De même que nous ouvrons l’album dans lequel est glissé ou calé un disque du groupe, bien qu’à une échelle différente, ces hommes présents derrière ou à côté des quatre musiciens ont sortis des malles estampillées Led Zeppelin les conditions mêmes de leur son et de leur scène. Et, la photographie prenant de revers le spectacle, nous les montre occuper l’espace éphémère qu’ils ont eux-mêmes ouvert en ce lieu. Bientôt, et de plus en plus nombreux, ce sont eux qui passeront sur le devant de la scène.

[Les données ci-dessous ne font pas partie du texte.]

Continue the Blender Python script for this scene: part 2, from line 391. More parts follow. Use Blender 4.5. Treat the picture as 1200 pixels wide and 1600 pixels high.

Plus les scènes rock se multiplient, donc, plus elles s’agrandissent aussi et plus elles s’alourdissent du coup, exigeant toujours plus de moyens de transports. Et pendant que Led Zeppelin gagnera en vitesse, espace et confort, passant du jet privé que chantera Pink Floyd dans Money (le Lear Jet) au Boeing 707 (long courrier du même genre que ceux que pilotera le chanteur d’Iron Maïden pour leurs propres tournées), de longs cortèges de semi-remorques se verront alignées sur les routes, des cortèges toujours plus longs d’années en années. Ainsi sera conquis, en plus de cet alliance du lourd et du léger, de la terre et du ciel au jour prévu du concert, le bouclage de la tournée sur elle-même : circuit enfin autonome vis-à-vis des lieux où il passe ; scène désormais capable de décrocher, décoller des lieux où chaque soir on l’installe. Peut-être alors sur cette scène libre de se déployer à chaque fois, ce ne sera plus seulement le spectacle qui deviendra possible, en tout temps et en tout lieu, mais peut-être aussi et surtout le concert, la possibilité d’entendre ce que les musiciens entendent entre eux quand ils jouent. Sur la scène enfin stabilisée se mettront en place, parallèlement mais pas au même rythme, parallèlement mais de multiples façons imbriqués, spectacle et concert.